----- Records provided

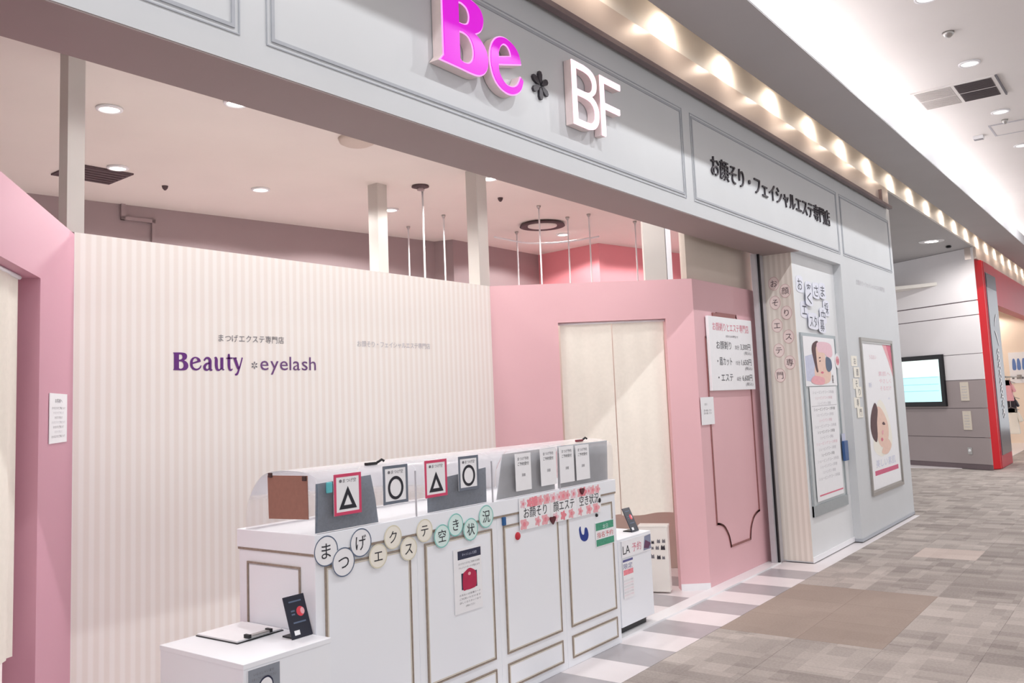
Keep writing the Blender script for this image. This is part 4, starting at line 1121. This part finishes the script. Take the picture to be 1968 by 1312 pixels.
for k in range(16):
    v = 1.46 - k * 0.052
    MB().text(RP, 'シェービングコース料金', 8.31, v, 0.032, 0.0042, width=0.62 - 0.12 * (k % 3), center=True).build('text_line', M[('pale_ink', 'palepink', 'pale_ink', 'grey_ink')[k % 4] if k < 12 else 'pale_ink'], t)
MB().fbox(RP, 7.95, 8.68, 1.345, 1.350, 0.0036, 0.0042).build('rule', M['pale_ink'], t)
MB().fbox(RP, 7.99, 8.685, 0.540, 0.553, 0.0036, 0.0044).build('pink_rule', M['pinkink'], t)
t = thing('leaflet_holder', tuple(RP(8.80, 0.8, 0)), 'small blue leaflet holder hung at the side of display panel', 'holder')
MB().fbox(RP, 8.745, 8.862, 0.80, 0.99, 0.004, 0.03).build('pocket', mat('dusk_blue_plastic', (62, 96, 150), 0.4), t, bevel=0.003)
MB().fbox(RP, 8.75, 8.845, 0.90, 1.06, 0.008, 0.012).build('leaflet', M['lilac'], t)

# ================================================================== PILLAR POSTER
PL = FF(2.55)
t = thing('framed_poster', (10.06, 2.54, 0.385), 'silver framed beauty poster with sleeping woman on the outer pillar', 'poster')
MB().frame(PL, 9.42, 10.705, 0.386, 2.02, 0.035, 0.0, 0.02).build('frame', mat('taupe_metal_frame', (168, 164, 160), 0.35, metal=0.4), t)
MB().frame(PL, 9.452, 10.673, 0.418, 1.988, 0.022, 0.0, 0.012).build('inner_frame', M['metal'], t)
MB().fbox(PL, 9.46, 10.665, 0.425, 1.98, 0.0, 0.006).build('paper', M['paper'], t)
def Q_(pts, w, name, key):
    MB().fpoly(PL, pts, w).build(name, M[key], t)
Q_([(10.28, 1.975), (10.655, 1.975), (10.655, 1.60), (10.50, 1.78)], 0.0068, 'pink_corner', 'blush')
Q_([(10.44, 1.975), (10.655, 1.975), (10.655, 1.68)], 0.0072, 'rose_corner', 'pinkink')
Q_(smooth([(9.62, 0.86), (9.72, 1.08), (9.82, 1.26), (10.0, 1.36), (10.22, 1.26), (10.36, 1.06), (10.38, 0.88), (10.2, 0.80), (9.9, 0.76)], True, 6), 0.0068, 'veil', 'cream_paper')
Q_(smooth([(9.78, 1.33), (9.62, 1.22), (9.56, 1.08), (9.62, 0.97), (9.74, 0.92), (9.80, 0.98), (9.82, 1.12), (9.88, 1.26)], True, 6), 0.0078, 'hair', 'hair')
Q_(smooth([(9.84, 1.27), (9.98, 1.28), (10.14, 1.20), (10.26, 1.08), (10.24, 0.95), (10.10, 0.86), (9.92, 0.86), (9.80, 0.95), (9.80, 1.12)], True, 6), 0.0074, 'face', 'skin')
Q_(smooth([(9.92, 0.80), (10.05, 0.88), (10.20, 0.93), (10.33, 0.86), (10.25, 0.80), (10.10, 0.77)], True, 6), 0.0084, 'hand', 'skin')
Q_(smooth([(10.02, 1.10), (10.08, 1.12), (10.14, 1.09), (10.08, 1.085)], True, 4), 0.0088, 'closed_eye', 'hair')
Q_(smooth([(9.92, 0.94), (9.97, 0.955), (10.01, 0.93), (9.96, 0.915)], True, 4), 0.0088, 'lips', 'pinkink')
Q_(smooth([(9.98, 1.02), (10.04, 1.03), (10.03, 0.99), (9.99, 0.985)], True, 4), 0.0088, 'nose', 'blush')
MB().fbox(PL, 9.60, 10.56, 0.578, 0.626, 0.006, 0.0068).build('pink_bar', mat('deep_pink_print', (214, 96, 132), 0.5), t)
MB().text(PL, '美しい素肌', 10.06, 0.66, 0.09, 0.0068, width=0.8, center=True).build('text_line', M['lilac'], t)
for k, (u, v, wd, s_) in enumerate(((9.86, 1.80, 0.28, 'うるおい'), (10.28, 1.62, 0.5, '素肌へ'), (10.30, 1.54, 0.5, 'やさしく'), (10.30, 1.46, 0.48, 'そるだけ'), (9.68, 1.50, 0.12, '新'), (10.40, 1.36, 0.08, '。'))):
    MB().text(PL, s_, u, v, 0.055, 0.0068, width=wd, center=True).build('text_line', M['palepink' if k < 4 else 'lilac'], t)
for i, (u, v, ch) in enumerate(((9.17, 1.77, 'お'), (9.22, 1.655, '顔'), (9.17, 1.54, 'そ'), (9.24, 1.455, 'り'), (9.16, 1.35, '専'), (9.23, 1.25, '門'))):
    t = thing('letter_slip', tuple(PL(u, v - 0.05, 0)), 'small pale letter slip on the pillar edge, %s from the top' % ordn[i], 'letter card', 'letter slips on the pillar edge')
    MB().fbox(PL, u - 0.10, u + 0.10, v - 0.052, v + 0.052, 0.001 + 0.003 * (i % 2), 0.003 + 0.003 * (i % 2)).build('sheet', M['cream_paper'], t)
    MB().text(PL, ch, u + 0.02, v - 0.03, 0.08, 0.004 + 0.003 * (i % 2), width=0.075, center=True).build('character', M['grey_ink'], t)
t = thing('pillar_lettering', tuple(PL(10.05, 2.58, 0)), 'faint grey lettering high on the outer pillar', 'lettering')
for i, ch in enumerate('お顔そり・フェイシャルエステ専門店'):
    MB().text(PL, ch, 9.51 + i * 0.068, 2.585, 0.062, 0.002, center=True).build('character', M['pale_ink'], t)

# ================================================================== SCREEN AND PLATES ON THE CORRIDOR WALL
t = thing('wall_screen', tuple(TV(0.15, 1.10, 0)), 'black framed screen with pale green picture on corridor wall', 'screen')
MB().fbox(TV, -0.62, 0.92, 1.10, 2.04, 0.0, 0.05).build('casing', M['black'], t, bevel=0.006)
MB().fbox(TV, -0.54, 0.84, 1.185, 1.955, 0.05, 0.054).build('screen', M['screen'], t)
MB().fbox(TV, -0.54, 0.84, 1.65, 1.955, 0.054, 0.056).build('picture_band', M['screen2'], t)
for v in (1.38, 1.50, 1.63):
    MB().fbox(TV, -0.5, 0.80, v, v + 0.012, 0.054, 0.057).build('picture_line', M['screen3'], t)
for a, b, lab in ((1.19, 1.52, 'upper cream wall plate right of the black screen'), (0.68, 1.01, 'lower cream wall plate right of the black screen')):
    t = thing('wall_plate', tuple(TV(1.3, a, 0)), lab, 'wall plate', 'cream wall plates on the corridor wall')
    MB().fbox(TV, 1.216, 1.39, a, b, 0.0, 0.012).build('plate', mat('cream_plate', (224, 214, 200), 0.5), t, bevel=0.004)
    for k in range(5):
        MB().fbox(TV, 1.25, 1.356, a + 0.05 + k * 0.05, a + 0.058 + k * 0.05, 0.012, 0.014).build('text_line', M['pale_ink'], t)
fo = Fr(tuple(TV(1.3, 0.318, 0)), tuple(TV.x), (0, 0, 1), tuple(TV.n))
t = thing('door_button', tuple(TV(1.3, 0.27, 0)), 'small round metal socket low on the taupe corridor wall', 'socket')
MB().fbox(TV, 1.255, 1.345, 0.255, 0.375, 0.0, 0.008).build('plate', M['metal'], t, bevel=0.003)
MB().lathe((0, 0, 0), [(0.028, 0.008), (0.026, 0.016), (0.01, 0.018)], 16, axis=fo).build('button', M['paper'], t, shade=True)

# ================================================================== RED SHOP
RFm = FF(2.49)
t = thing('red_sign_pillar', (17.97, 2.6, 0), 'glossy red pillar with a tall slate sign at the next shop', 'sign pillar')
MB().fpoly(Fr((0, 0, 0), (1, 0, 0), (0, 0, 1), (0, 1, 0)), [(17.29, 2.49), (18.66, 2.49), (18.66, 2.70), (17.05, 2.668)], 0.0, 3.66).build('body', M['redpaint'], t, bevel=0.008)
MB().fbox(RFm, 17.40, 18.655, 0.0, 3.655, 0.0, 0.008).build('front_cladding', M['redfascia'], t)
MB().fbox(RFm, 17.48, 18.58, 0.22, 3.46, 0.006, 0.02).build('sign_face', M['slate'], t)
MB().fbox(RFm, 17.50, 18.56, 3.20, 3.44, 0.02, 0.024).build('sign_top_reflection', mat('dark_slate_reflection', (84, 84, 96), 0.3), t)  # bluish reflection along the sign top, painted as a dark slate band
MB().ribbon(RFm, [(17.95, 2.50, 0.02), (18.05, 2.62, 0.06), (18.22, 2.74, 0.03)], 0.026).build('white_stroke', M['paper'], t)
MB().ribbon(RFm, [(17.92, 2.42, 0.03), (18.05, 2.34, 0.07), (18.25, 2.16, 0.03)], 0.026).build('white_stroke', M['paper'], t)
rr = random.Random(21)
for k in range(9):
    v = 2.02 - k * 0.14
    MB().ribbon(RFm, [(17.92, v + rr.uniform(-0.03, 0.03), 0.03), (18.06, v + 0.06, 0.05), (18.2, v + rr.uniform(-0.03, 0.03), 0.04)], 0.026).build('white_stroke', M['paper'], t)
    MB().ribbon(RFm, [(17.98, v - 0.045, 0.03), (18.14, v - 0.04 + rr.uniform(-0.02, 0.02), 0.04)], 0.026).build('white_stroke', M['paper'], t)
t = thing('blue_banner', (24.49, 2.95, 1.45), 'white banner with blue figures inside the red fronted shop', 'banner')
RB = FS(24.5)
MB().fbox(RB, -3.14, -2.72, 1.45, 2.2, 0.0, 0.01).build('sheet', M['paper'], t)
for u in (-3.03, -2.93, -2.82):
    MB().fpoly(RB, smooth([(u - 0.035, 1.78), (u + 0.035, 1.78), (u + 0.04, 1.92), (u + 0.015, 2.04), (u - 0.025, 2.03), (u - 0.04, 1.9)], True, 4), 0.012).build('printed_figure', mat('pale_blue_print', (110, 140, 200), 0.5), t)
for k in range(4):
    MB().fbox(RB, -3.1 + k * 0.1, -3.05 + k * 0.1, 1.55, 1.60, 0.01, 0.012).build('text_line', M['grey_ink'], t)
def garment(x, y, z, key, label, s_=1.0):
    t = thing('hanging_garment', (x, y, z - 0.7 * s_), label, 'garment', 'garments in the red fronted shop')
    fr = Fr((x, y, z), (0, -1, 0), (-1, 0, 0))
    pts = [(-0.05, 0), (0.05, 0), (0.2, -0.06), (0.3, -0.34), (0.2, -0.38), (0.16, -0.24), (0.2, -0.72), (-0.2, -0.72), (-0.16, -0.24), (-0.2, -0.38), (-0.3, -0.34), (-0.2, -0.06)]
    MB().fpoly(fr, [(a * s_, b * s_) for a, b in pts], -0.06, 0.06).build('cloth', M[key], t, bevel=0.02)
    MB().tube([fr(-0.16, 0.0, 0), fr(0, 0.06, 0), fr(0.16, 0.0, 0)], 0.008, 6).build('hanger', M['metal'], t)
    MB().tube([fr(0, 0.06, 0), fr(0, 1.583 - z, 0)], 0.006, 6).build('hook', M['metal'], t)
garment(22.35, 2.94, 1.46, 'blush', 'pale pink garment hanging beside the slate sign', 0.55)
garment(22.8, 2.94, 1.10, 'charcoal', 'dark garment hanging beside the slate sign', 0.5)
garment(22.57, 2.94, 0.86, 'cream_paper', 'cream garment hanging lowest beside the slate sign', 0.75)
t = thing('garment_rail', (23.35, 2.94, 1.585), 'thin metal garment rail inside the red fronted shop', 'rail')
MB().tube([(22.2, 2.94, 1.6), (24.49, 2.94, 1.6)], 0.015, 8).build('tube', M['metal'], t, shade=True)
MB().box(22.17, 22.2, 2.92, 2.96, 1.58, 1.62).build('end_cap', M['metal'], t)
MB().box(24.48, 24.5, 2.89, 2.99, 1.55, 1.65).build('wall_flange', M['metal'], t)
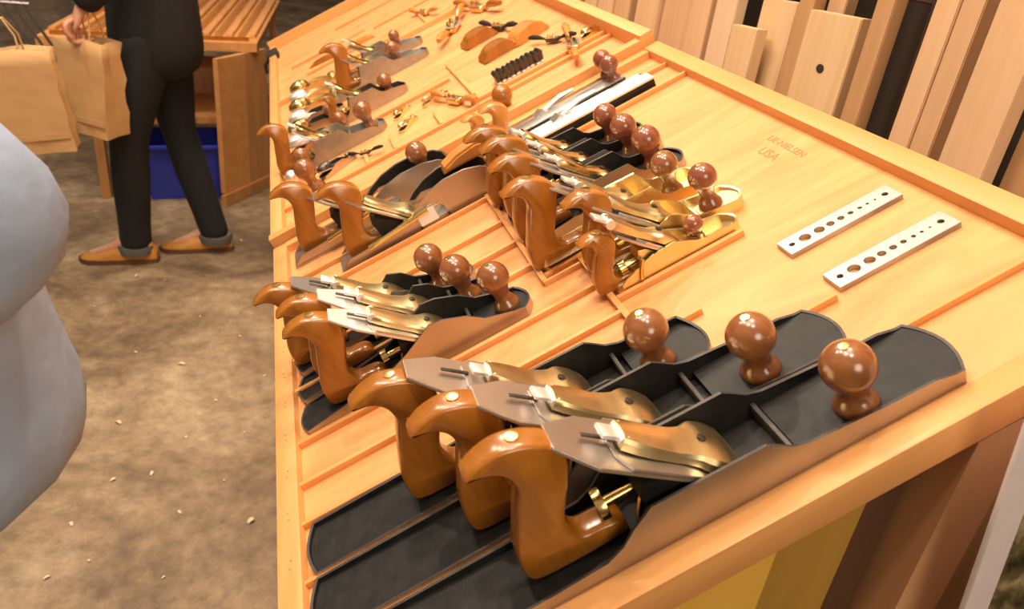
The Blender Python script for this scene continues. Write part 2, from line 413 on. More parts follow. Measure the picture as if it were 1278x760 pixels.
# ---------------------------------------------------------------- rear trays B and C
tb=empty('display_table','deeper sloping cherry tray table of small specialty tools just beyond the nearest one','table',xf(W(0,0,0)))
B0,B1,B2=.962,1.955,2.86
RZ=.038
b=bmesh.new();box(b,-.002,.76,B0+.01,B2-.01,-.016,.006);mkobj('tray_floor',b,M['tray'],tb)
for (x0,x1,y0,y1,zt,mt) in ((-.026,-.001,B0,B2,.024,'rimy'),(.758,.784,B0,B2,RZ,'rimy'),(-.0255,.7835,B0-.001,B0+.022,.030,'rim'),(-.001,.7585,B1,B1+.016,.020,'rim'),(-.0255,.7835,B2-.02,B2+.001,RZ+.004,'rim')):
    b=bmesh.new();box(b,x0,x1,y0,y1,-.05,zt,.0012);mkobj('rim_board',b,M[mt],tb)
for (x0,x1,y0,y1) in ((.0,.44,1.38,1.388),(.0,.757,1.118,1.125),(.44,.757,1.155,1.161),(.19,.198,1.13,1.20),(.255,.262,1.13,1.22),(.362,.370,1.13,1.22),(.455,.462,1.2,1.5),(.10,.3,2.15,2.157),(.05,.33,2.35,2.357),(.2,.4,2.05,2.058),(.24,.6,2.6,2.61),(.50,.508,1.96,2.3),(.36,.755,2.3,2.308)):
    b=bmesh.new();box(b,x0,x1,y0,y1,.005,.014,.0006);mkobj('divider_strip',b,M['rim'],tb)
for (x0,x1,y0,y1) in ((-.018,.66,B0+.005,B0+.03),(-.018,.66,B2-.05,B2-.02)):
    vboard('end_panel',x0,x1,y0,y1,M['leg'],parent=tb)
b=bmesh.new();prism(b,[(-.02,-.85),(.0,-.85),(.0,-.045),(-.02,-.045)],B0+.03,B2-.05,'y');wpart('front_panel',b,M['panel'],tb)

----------

§ Aim: Scan the records above and report how many lines include the word "Blender", without any other text.

§ Final answer: 2